▸ Task instructions:
Print the listing below from its opening line through the line holding "sc.camera = camo", both ends included.

▸ Raw data:
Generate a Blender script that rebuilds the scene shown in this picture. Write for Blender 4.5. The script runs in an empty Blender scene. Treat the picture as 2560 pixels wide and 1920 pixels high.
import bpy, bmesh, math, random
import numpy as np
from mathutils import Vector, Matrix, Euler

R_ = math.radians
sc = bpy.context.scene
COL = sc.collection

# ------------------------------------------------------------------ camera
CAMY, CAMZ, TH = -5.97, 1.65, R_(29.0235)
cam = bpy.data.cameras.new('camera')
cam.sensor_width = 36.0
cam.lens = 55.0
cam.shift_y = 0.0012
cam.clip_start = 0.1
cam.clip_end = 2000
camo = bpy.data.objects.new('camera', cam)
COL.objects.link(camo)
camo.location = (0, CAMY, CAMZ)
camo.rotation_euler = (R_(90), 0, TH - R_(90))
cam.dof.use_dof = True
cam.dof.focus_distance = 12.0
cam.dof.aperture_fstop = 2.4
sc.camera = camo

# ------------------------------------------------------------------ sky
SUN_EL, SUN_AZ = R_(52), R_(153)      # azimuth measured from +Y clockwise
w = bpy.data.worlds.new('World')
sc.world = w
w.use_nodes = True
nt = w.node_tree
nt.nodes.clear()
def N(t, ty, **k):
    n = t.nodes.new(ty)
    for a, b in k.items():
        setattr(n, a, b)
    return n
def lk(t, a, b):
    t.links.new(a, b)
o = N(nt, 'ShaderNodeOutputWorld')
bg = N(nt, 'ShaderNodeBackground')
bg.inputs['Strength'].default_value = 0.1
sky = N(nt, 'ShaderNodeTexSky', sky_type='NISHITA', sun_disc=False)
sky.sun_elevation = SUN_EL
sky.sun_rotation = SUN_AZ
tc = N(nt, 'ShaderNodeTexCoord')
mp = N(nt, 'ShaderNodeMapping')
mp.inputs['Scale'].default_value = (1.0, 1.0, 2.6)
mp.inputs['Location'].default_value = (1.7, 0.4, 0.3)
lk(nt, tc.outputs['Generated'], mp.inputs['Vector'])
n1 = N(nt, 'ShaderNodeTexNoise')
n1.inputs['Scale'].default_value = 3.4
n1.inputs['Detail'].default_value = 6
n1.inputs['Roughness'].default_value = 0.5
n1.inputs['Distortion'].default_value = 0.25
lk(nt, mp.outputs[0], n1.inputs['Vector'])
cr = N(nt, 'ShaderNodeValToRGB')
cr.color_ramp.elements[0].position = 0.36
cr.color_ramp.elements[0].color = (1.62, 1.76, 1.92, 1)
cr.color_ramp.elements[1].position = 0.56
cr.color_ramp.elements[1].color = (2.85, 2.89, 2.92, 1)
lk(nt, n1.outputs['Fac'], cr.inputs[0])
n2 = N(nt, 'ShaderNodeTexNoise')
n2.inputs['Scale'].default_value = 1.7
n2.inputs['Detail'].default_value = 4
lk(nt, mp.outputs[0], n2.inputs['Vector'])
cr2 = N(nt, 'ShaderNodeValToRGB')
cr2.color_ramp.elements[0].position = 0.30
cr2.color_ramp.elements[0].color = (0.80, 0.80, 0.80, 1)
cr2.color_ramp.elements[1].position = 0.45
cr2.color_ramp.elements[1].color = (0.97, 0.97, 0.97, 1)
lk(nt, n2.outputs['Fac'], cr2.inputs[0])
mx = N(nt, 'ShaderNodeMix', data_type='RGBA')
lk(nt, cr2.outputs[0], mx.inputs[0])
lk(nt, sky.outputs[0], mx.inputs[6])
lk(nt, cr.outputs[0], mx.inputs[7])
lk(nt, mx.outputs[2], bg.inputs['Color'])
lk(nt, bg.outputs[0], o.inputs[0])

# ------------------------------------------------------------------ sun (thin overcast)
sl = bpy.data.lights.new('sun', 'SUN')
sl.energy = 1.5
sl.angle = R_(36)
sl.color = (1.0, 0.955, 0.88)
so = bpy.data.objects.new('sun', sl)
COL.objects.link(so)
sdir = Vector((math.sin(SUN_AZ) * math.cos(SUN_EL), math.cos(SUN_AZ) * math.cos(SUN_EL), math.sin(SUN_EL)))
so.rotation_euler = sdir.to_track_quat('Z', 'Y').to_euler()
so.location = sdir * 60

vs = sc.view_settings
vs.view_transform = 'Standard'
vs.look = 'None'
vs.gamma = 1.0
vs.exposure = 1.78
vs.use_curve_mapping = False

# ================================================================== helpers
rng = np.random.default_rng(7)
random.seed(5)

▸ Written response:
Generate a Blender script that rebuilds the scene shown in this picture. Write for Blender 4.5. The script runs in an empty Blender scene. Treat the picture as 2560 pixels wide and 1920 pixels high.
import bpy, bmesh, math, random
import numpy as np
from mathutils import Vector, Matrix, Euler

R_ = math.radians
sc = bpy.context.scene
COL = sc.collection

# ------------------------------------------------------------------ camera
CAMY, CAMZ, TH = -5.97, 1.65, R_(29.0235)
cam = bpy.data.cameras.new('camera')
cam.sensor_width = 36.0
cam.lens = 55.0
cam.shift_y = 0.0012
cam.clip_start = 0.1
cam.clip_end = 2000
camo = bpy.data.objects.new('camera', cam)
COL.objects.link(camo)
camo.location = (0, CAMY, CAMZ)
camo.rotation_euler = (R_(90), 0, TH - R_(90))
cam.dof.use_dof = True
cam.dof.focus_distance = 12.0
cam.dof.aperture_fstop = 2.4
sc.camera = camo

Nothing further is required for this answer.